◆ **MATERIAL SUPPLIED**
<<<<
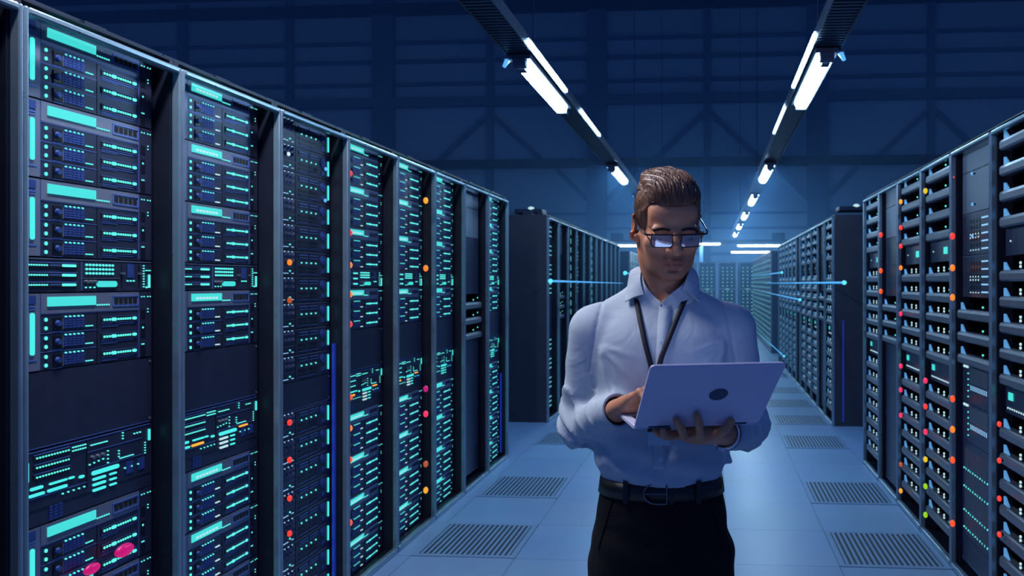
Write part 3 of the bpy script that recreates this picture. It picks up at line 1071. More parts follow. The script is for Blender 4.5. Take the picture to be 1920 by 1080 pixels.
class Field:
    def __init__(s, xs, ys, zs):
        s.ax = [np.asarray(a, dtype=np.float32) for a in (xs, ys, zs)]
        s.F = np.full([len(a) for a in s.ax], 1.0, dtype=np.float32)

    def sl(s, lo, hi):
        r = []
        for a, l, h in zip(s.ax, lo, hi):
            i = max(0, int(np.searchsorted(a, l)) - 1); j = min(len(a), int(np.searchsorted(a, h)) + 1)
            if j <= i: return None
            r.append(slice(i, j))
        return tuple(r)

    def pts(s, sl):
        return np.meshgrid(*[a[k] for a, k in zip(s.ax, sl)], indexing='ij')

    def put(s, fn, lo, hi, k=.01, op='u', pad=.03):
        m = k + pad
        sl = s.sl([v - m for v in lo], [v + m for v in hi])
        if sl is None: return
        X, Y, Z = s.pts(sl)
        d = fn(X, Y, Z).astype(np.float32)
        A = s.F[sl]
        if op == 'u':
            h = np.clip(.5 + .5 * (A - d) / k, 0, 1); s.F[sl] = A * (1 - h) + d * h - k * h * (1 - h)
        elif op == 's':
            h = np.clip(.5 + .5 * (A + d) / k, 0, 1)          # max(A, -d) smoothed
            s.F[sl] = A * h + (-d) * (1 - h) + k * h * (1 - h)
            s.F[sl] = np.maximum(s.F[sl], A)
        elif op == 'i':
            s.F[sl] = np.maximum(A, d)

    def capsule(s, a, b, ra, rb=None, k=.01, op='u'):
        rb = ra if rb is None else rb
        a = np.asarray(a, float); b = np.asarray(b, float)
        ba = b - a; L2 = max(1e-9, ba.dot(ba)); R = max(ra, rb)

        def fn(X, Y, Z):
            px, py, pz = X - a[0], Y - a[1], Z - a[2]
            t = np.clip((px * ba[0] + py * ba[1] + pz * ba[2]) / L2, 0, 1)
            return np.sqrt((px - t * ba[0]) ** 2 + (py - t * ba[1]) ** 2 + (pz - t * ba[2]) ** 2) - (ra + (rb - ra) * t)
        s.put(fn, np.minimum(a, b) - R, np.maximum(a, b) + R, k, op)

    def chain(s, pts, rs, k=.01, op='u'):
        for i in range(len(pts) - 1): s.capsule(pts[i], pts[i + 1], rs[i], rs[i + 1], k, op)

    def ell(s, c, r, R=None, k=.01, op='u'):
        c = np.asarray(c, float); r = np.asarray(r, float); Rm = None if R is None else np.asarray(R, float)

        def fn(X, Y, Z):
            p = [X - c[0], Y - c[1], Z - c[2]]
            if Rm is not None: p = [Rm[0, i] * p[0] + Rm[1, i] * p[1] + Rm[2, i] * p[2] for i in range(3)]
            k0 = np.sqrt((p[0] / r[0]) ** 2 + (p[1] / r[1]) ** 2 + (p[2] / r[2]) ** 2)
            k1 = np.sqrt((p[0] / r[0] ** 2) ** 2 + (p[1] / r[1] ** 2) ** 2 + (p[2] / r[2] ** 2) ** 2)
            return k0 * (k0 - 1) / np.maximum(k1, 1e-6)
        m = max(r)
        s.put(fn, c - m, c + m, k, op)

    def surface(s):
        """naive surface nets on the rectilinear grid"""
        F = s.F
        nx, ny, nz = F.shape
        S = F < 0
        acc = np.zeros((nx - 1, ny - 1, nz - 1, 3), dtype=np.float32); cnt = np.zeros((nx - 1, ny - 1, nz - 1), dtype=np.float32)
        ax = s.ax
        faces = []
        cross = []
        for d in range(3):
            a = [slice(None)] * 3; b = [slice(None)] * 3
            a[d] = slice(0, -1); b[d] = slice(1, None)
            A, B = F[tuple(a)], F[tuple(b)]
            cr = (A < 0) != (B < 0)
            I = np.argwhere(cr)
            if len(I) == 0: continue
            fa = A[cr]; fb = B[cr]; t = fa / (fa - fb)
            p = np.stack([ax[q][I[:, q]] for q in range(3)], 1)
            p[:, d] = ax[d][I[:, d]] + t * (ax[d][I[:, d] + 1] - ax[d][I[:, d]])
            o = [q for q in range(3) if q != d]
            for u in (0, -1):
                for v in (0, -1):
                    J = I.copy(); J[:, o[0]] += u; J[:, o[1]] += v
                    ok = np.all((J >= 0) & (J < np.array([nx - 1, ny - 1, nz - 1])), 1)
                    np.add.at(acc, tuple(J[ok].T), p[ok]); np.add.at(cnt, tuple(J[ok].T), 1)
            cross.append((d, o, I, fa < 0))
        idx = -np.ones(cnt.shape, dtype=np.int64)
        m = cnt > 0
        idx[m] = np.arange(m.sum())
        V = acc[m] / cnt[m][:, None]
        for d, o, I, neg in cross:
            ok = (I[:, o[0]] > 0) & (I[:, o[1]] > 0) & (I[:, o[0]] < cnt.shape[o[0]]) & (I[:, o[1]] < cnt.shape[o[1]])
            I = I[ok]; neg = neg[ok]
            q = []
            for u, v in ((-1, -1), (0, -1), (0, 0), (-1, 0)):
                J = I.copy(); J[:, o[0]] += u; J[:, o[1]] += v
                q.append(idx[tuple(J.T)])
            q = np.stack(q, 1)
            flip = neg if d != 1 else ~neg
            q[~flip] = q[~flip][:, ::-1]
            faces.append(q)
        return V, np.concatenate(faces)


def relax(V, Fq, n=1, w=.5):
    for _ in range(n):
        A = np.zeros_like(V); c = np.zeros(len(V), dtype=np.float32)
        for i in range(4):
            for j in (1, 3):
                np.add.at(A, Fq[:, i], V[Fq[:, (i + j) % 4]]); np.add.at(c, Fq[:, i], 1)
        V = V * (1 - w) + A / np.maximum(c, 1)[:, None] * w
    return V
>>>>
<<<<
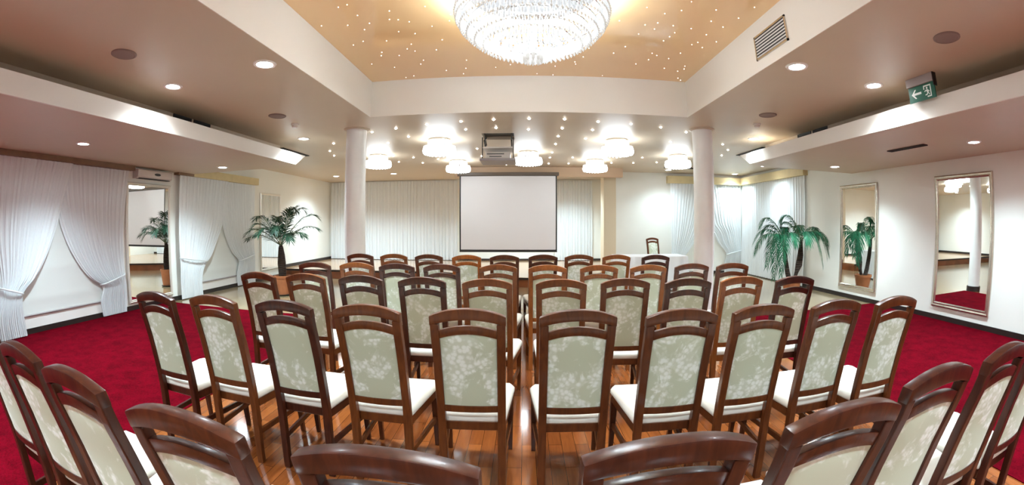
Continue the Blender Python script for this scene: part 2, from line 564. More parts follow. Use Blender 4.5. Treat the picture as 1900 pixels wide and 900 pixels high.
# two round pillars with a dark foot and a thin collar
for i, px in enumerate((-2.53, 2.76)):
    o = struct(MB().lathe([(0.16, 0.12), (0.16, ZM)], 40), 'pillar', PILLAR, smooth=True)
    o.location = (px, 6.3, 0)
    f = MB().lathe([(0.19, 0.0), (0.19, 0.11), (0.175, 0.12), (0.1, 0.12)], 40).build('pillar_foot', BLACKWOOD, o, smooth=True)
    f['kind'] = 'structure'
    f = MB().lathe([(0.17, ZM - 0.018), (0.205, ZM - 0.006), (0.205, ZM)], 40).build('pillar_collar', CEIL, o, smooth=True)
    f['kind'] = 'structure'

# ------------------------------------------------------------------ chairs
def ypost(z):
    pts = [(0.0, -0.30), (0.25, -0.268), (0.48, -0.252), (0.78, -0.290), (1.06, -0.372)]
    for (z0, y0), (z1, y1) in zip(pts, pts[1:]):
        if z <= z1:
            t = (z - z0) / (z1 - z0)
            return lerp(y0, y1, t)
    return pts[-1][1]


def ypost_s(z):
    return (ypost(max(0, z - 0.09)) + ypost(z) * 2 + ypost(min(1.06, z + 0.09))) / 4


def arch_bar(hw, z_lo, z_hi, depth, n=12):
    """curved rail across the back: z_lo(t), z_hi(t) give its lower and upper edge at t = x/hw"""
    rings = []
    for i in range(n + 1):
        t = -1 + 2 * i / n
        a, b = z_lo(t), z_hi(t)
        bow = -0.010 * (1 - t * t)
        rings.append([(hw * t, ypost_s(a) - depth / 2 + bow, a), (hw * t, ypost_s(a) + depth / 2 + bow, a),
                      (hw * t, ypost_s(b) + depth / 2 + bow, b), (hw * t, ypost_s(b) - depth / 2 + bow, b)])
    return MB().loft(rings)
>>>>
<<<<
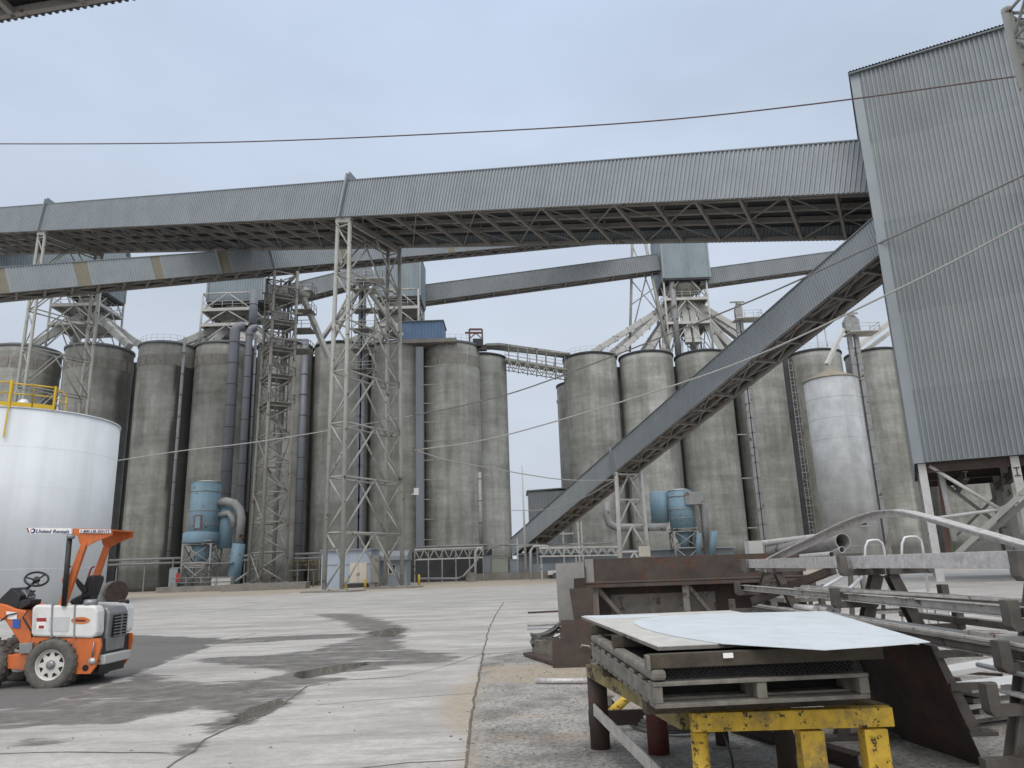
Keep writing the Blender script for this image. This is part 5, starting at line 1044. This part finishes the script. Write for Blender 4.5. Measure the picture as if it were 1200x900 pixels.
>>>>
◆ **PROBLEM DESCRIPTION**
The line containing "Write part 3" opens the part, and the line containing "s.F = np.full([len(a)" closes it. Output that part exactly, with both, and only that.

◆ **THE RESULT**
Write part 3 of the bpy script that recreates this picture. It picks up at line 1071. More parts follow. The script is for Blender 4.5. Take the picture to be 1920 by 1080 pixels.
class Field:
    def __init__(s, xs, ys, zs):
        s.ax = [np.asarray(a, dtype=np.float32) for a in (xs, ys, zs)]
        s.F = np.full([len(a) for a in s.ax], 1.0, dtype=np.float32)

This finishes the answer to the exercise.